WHAT THE EXERCISE ASKS. Could every line of the data be printed exactly as it reads?

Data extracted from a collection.
════════════════════

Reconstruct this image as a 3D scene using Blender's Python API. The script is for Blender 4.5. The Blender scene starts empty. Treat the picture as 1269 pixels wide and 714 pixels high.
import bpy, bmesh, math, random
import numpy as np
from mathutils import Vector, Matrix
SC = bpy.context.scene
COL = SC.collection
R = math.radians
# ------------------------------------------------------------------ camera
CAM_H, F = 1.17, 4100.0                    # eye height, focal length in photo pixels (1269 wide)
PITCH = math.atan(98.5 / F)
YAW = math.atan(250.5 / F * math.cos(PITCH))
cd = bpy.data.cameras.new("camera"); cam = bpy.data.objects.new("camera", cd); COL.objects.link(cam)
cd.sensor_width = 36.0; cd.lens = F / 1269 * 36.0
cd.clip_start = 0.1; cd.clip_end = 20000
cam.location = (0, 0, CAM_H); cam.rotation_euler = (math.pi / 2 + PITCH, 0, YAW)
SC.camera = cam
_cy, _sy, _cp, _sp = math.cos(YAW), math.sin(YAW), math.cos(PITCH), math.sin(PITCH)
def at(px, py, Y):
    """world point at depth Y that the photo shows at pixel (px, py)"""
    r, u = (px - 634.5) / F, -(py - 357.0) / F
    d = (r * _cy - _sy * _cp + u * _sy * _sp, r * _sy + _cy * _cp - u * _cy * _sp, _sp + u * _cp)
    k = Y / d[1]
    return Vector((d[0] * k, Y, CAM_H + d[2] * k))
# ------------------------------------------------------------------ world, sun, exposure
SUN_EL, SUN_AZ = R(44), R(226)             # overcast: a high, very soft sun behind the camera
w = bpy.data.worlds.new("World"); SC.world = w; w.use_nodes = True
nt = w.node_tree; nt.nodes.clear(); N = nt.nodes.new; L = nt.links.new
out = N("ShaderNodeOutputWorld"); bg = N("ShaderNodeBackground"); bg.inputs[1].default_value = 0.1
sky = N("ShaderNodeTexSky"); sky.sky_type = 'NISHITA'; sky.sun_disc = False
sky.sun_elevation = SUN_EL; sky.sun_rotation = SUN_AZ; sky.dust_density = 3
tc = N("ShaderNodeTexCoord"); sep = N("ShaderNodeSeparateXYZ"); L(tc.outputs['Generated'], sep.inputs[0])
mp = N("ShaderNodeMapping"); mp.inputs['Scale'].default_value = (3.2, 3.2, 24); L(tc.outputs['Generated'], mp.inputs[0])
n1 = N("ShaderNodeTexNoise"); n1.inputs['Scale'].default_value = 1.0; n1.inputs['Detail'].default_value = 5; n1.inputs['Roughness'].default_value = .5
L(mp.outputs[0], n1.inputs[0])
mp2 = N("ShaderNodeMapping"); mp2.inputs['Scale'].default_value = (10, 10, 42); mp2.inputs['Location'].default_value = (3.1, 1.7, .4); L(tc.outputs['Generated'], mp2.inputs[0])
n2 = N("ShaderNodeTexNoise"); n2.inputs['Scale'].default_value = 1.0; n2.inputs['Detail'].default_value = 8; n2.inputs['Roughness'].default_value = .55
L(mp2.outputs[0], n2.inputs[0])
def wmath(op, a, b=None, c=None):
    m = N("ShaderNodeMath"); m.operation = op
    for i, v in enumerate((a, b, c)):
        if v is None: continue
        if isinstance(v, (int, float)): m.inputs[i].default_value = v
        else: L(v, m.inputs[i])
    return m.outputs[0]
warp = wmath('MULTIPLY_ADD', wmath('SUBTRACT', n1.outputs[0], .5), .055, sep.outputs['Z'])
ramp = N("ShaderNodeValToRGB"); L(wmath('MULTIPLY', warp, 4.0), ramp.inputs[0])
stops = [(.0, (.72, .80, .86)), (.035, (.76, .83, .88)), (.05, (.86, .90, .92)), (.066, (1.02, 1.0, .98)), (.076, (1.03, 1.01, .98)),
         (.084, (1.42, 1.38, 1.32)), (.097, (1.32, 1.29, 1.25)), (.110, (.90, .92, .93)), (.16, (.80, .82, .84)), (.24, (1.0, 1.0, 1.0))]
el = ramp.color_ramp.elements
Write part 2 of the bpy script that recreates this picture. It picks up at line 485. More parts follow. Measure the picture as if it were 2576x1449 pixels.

════════════════════

FULL SOLUTION.
Reconstruct this image as a 3D scene using Blender's Python API. The script is for Blender 4.5. The Blender scene starts empty. Treat the picture as 1269 pixels wide and 714 pixels high.
import bpy, bmesh, math, random
import numpy as np
from mathutils import Vector, Matrix
SC = bpy.context.scene
COL = SC.collection
R = math.radians
# ------------------------------------------------------------------ camera
CAM_H, F = 1.17, 4100.0                    # eye height, focal length in photo pixels (1269 wide)
PITCH = math.atan(98.5 / F)
YAW = math.atan(250.5 / F * math.cos(PITCH))
cd = bpy.data.cameras.new("camera"); cam = bpy.data.objects.new("camera", cd); COL.objects.link(cam)
cd.sensor_width = 36.0; cd.lens = F / 1269 * 36.0
cd.clip_start = 0.1; cd.clip_end = 20000
cam.location = (0, 0, CAM_H); cam.rotation_euler = (math.pi / 2 + PITCH, 0, YAW)
SC.camera = cam
_cy, _sy, _cp, _sp = math.cos(YAW), math.sin(YAW), math.cos(PITCH), math.sin(PITCH)
def at(px, py, Y):
    """world point at depth Y that the photo shows at pixel (px, py)"""
    r, u = (px - 634.5) / F, -(py - 357.0) / F
    d = (r * _cy - _sy * _cp + u * _sy * _sp, r * _sy + _cy * _cp - u * _cy * _sp, _sp + u * _cp)
    k = Y / d[1]
    return Vector((d[0] * k, Y, CAM_H + d[2] * k))
# ------------------------------------------------------------------ world, sun, exposure
SUN_EL, SUN_AZ = R(44), R(226)             # overcast: a high, very soft sun behind the camera
w = bpy.data.worlds.new("World"); SC.world = w; w.use_nodes = True
nt = w.node_tree; nt.nodes.clear(); N = nt.nodes.new; L = nt.links.new
out = N("ShaderNodeOutputWorld"); bg = N("ShaderNodeBackground"); bg.inputs[1].default_value = 0.1
sky = N("ShaderNodeTexSky"); sky.sky_type = 'NISHITA'; sky.sun_disc = False
sky.sun_elevation = SUN_EL; sky.sun_rotation = SUN_AZ; sky.dust_density = 3
tc = N("ShaderNodeTexCoord"); sep = N("ShaderNodeSeparateXYZ"); L(tc.outputs['Generated'], sep.inputs[0])
mp = N("ShaderNodeMapping"); mp.inputs['Scale'].default_value = (3.2, 3.2, 24); L(tc.outputs['Generated'], mp.inputs[0])
n1 = N("ShaderNodeTexNoise"); n1.inputs['Scale'].default_value = 1.0; n1.inputs['Detail'].default_value = 5; n1.inputs['Roughness'].default_value = .5
L(mp.outputs[0], n1.inputs[0])
mp2 = N("ShaderNodeMapping"); mp2.inputs['Scale'].default_value = (10, 10, 42); mp2.inputs['Location'].default_value = (3.1, 1.7, .4); L(tc.outputs['Generated'], mp2.inputs[0])
n2 = N("ShaderNodeTexNoise"); n2.inputs['Scale'].default_value = 1.0; n2.inputs['Detail'].default_value = 8; n2.inputs['Roughness'].default_value = .55
L(mp2.outputs[0], n2.inputs[0])
def wmath(op, a, b=None, c=None):
    m = N("ShaderNodeMath"); m.operation = op
    for i, v in enumerate((a, b, c)):
        if v is None: continue
        if isinstance(v, (int, float)): m.inputs[i].default_value = v
        else: L(v, m.inputs[i])
    return m.outputs[0]
warp = wmath('MULTIPLY_ADD', wmath('SUBTRACT', n1.outputs[0], .5), .055, sep.outputs['Z'])
ramp = N("ShaderNodeValToRGB"); L(wmath('MULTIPLY', warp, 4.0), ramp.inputs[0])
stops = [(.0, (.72, .80, .86)), (.035, (.76, .83, .88)), (.05, (.86, .90, .92)), (.066, (1.02, 1.0, .98)), (.076, (1.03, 1.01, .98)),
         (.084, (1.42, 1.38, 1.32)), (.097, (1.32, 1.29, 1.25)), (.110, (.90, .92, .93)), (.16, (.80, .82, .84)), (.24, (1.0, 1.0, 1.0))]
el = ramp.color_ramp.elements
Write part 2 of the bpy script that recreates this picture. It picks up at line 485. More parts follow. Measure the picture as if it were 2576x1449 pixels.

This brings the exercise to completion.